"""
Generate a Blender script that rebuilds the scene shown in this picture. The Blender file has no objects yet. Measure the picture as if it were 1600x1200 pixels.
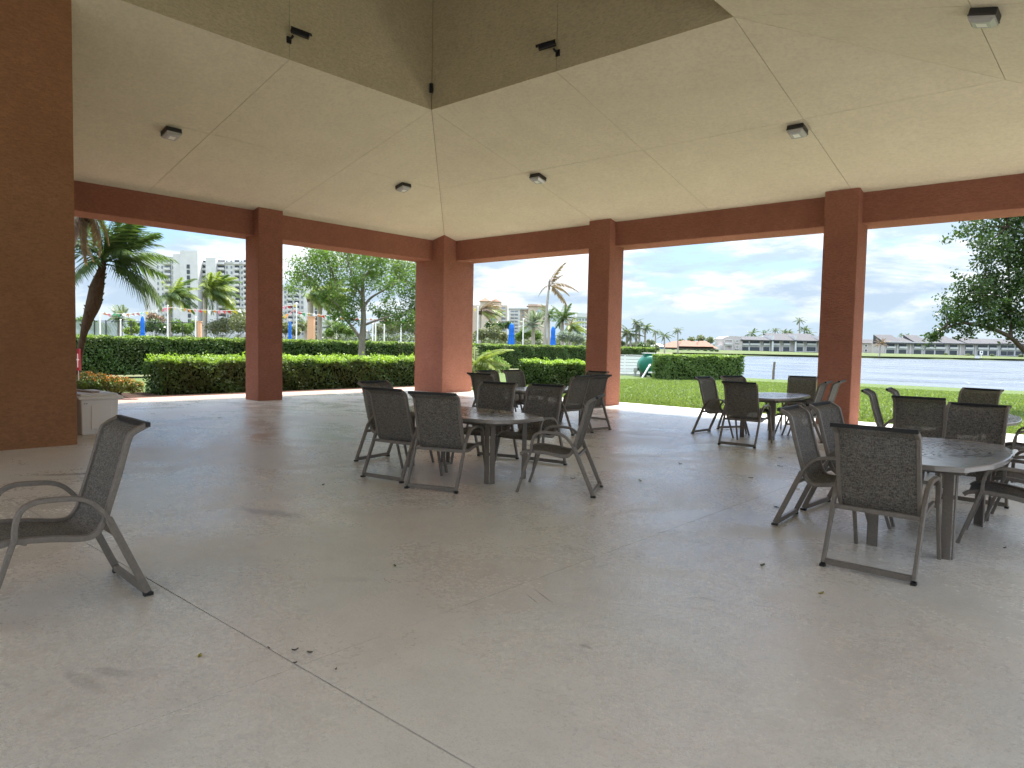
import bpy, bmesh, math, random
import numpy as np
from mathutils import Vector, Matrix

random.seed(7)
RNG = np.random.default_rng(11)
PI = math.pi
SC = bpy.context.scene
COL = SC.collection

# ------------------------------------------------------------------ camera
CF, PITCH, ROLL, YAW = 1099.0931, -0.0546, 0.0203, 0.7245
CAM = np.array([17.0188, -15.8009, 1.55])
_F = np.array([-math.sin(YAW) * math.cos(PITCH), math.cos(YAW) * math.cos(PITCH), math.sin(PITCH)])
_R0 = np.array([math.cos(YAW), math.sin(YAW), 0.0])
_U0 = np.cross(_R0, _F)
_R = _R0 * math.cos(ROLL) + _U0 * math.sin(ROLL)
_U = _U0 * math.cos(ROLL) - _R0 * math.sin(ROLL)
cam_data = bpy.data.cameras.new('camera')
cam_data.sensor_width = 36.0
cam_data.lens = CF / 1600.0 * 36.0
cam_data.clip_start = 0.05
cam_data.clip_end = 9000.0
cam = bpy.data.objects.new('camera', cam_data)
COL.objects.link(cam)
cam.matrix_world = Matrix(((_R[0], _U[0], -_F[0], CAM[0]), (_R[1], _U[1], -_F[1], CAM[1]),
                           (_R[2], _U[2], -_F[2], CAM[2]), (0, 0, 0, 1)))
SC.camera = cam


def ray(px, py):
    return _F + _R * (px - 800) / CF - _U * (py - 600) / CF


def at_z(px, py, z):
    d = ray(px, py)
    return CAM + d * ((z - CAM[2]) / d[2])


def at_d(px, py, depth):
    return CAM + ray(px, py) * depth


def at_x(px, py, x):
    d = ray(px, py)
    return CAM + d * ((x - CAM[0]) / d[0])


def at_y(px, py, y):
    d = ray(px, py)
    return CAM + d * ((y - CAM[1]) / d[1])


# ------------------------------------------------------------------ light
SUN_ELEV, SUN_AZ_VEC = math.radians(64), (-0.22, 0.975)
SUN_STRENGTH, SKY_STRENGTH, EXPOSURE = 1.05, 0.05, 3.80
CLOUD_OFF = (8.3, 4.1, 1.0)
CLOUD_DARK, CLOUD_LIT, HAZE = (0.0405, 0.0505, 0.062), (0.0865, 0.0885, 0.091), (0.047, 0.059, 0.0715)
SKY_GRAD = 6.0
world = bpy.data.worlds.new('World')
SC.world = world
world.use_nodes = True
wn, wl = world.node_tree.nodes, world.node_tree.links
wn.clear()


def nd(tree_nodes, t, **kw):
    n = tree_nodes.new(t)
    for k, v in kw.items():
        setattr(n, k, v)
    return n


def wmath(op, a, b=None, c=None, clamp=False):
    n = wn.new('ShaderNodeMath')
    n.operation = op
    n.use_clamp = clamp
    for i, v in enumerate((a, b, c)):
        if v is None:
            continue
        if isinstance(v, (int, float)):
            n.inputs[i].default_value = v
        else:
            wl.new(v, n.inputs[i])
    return n.outputs[0]


sky = nd(wn, 'ShaderNodeTexSky', sky_type='NISHITA', sun_disc=False)
sky.sun_elevation = SUN_ELEV
sky.sun_rotation = math.atan2(SUN_AZ_VEC[0], SUN_AZ_VEC[1])
sky.air_density = 1.0
sky.dust_density = 1.2
sky.ozone_density = 1.6
tc = nd(wn, 'ShaderNodeTexCoord')
sep = nd(wn, 'ShaderNodeSeparateXYZ')
wl.new(tc.outputs['Generated'], sep.inputs[0])
elev = wmath('MAXIMUM', sep.outputs[2], 0.0)
# clouds: drawn out flat towards the horizon, rounder higher up
den = wmath('ADD', elev, 0.42)
cmb = nd(wn, 'ShaderNodeCombineXYZ')
wl.new(wmath('DIVIDE', sep.outputs[0], den), cmb.inputs[0])
wl.new(wmath('DIVIDE', sep.outputs[1], den), cmb.inputs[1])
wl.new(wmath('MULTIPLY', elev, 6.5), cmb.inputs[2])


def wnoise(vec, scale, detail, rough, off=(0, 0, 0), dist=0.0):
    m = wn.new('ShaderNodeMapping')
    m.inputs['Location'].default_value = off
    wl.new(vec, m.inputs['Vector'])
    n = wn.new('ShaderNodeTexNoise')
    n.inputs['Scale'].default_value = scale
    n.inputs['Detail'].default_value = detail
    n.inputs['Roughness'].default_value = rough
    n.inputs['Distortion'].default_value = dist
    wl.new(m.outputs[0], n.inputs['Vector'])
    return n.outputs['Fac']


def wramp(fac, a, b, lo=0.0, hi=1.0):
    n = wn.new('ShaderNodeMapRange')
    n.interpolation_type = 'SMOOTHSTEP'
    n.inputs['From Min'].default_value = a
    n.inputs['From Max'].default_value = b
    n.inputs['To Min'].default_value = lo
    n.inputs['To Max'].default_value = hi
    wl.new(fac, n.inputs['Value'])
    return n.outputs[0]


def wmix(fac, A, B, blend='MIX'):
    n = nd(wn, 'ShaderNodeMix', data_type='RGBA', blend_type=blend)
    for key, v in (('A', A), ('B', B)):
        if isinstance(v, tuple):
            n.inputs[key].default_value = (*v, 1)
        else:
            wl.new(v, n.inputs[key])
    if isinstance(fac, float):
        n.inputs['Factor'].default_value = fac
    else:
        wl.new(fac, n.inputs['Factor'])
    return n.outputs['Result']


n_mask = wnoise(cmb.outputs[0], 1.25, 10, 0.58, CLOUD_OFF, 0.1)
mask = wramp(n_mask, 0.425, 0.505)
n_shade = wnoise(cmb.outputs[0], 2.6, 10, 0.62, (5.7, 3.2, 1), 0.2)
n_low = wnoise(cmb.outputs[0], 0.9, 4, 0.5, (1.7, 8.2, 3), 0.0)
shade = wramp(wmath('ADD', wmath('MULTIPLY', n_shade, 0.6), wmath('MULTIPLY', n_low, 0.4)), 0.44, 0.56)
cloud_col = wmix(shade, CLOUD_DARK, CLOUD_LIT)
# overhead sky brightened beyond a natural overcast, to light the interior
grad = wmath('MULTIPLY_ADD', wmath('POWER', elev, 1.6), SKY_GRAD, 1.0)
gcol = nd(wn, 'ShaderNodeCombineXYZ')
for i in range(3):
    wl.new(grad, gcol.inputs[i])
cloud_col = wmix(1.0, cloud_col, gcol.outputs[0], 'MULTIPLY')
sky_mul = wmix(1.0, sky.outputs[0], (SKY_STRENGTH * .225, SKY_STRENGTH * .29, SKY_STRENGTH * .375), 'MULTIPLY')
hz = wramp(elev, 0.0, 0.22, 0.9, 0.0)          # pale blue haze low down
clear = wmix(hz, sky_mul, HAZE)
mk = wmath('MULTIPLY', mask, wramp(elev, 0.0, 0.075, 0.0, 0.97))
skymix = wmix(mk, clear, cloud_col)
bg = nd(wn, 'ShaderNodeBackground')
bg.inputs['Strength'].default_value = 1.0
wl.new(skymix, bg.inputs['Color'])
wo = nd(wn, 'ShaderNodeOutputWorld')
wl.new(bg.outputs[0], wo.inputs[0])

sun_data = bpy.data.lights.new('sun', 'SUN')
sun_data.energy = SUN_STRENGTH
sun_data.angle = math.radians(12)
sun_data.color = (1.0, 0.955, 0.89)
sun = bpy.data.objects.new('sun', sun_data)
COL.objects.link(sun)
_h = math.hypot(*SUN_AZ_VEC)
sdir = Vector((SUN_AZ_VEC[0] / _h * math.cos(SUN_ELEV), SUN_AZ_VEC[1] / _h * math.cos(SUN_ELEV), math.sin(SUN_ELEV)))
sun.rotation_euler = sdir.to_track_quat('Z', 'Y').to_euler()
sun.location = (0, 0, 60)

SC.view_settings.view_transform = 'Standard'
SC.view_settings.look = 'None'
SC.view_settings.gamma = 1.0
SC.view_settings.use_curve_mapping = False
SC.view_settings.exposure = EXPOSURE
SC.render.engine = 'CYCLES'
SC.cycles.max_bounces = 14
SC.cycles.diffuse_bounces = 9
SC.cycles.glossy_bounces = 4
SC.cycles.transmission_bounces = 6
SC.cycles.transparent_max_bounces = 12
SC.cycles.caustics_reflective = False
SC.cycles.caustics_refractive = False
SC.cycles.sample_clamp_indirect = 6.0


# ------------------------------------------------------------------ materials
def mat(name, base, rough=0.8, spec=0.3, metallic=0.0):
    m = bpy.data.materials.new(name)
    m.use_nodes = True
    b = m.node_tree.nodes['Principled BSDF']
    b.inputs['Base Color'].default_value = (*base, 1)
    b.inputs['Roughness'].default_value = rough
    b.inputs['Specular IOR Level'].default_value = spec
    b.inputs['Metallic'].default_value = metallic
    return m


class NT:
    def __init__(s, m):
        s.t = m.node_tree
        s.n, s.l = s.t.nodes, s.t.links
        s.b = s.n['Principled BSDF']
        s.tc = s.n.new('ShaderNodeTexCoord')

    def noise(s, scale, detail=4, rough=0.55, coord='Object', stretch=None, dist=0.0):
        n = s.n.new('ShaderNodeTexNoise')
        n.inputs['Scale'].default_value = scale
        n.inputs['Detail'].default_value = detail
        n.inputs['Roughness'].default_value = rough
        n.inputs['Distortion'].default_value = dist
        src = s.tc.outputs[coord]
        if stretch:
            mp = s.n.new('ShaderNodeMapping')
            mp.inputs['Scale'].default_value = stretch
            s.l.new(src, mp.inputs[0])
            src = mp.outputs[0]
        s.l.new(src, n.inputs['Vector'])
        return n.outputs['Fac']

    def rng(s, fac, a, b, lo=0.0, hi=1.0):
        n = s.n.new('ShaderNodeMapRange')
        n.inputs['From Min'].default_value = a
        n.inputs['From Max'].default_value = b
        n.inputs['To Min'].default_value = lo
        n.inputs['To Max'].default_value = hi
        s.l.new(fac, n.inputs['Value'])
        return n.outputs[0]

    def mix(s, fac, A, B, blend='MIX'):
        n = s.n.new('ShaderNodeMix')
        n.data_type = 'RGBA'
        n.blend_type = blend
        for key, v in (('A', A), ('B', B)):
            if isinstance(v, tuple):
                n.inputs[key].default_value = (*v, 1)
            else:
                s.l.new(v, n.inputs[key])
        if isinstance(fac, float):
            n.inputs['Factor'].default_value = fac
        else:
            s.l.new(fac, n.inputs['Factor'])
        return n.outputs['Result']

    def math(s, op, a, b):
        n = s.n.new('ShaderNodeMath')
        n.operation = op
        for i, v in enumerate((a, b)):
            if isinstance(v, (int, float)):
                n.inputs[i].default_value = v
            else:
                s.l.new(v, n.inputs[i])
        return n.outputs[0]

    def color(s, out):
        s.l.new(out, s.b.inputs['Base Color'])

    def rough(s, out):
        s.l.new(out, s.b.inputs['Roughness'])

    def bump(s, h, strength=0.3, dist=0.01):
        n = s.n.new('ShaderNodeBump')
        n.inputs['Strength'].default_value = strength
        n.inputs['Distance'].default_value = dist
        s.l.new(h, n.inputs['Height'])
        s.l.new(n.outputs[0], s.b.inputs['Normal'])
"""
[Objective]
Skip the pictures, please, and transcribe only the lines from the beginning of the material through the one that contains "COL = SC.collection".

[Task result]
Generate a Blender script that rebuilds the scene shown in this picture. The Blender file has no objects yet. Measure the picture as if it were 1600x1200 pixels.
import bpy, bmesh, math, random
import numpy as np
from mathutils import Vector, Matrix

random.seed(7)
RNG = np.random.default_rng(11)
PI = math.pi
SC = bpy.context.scene
COL = SC.collection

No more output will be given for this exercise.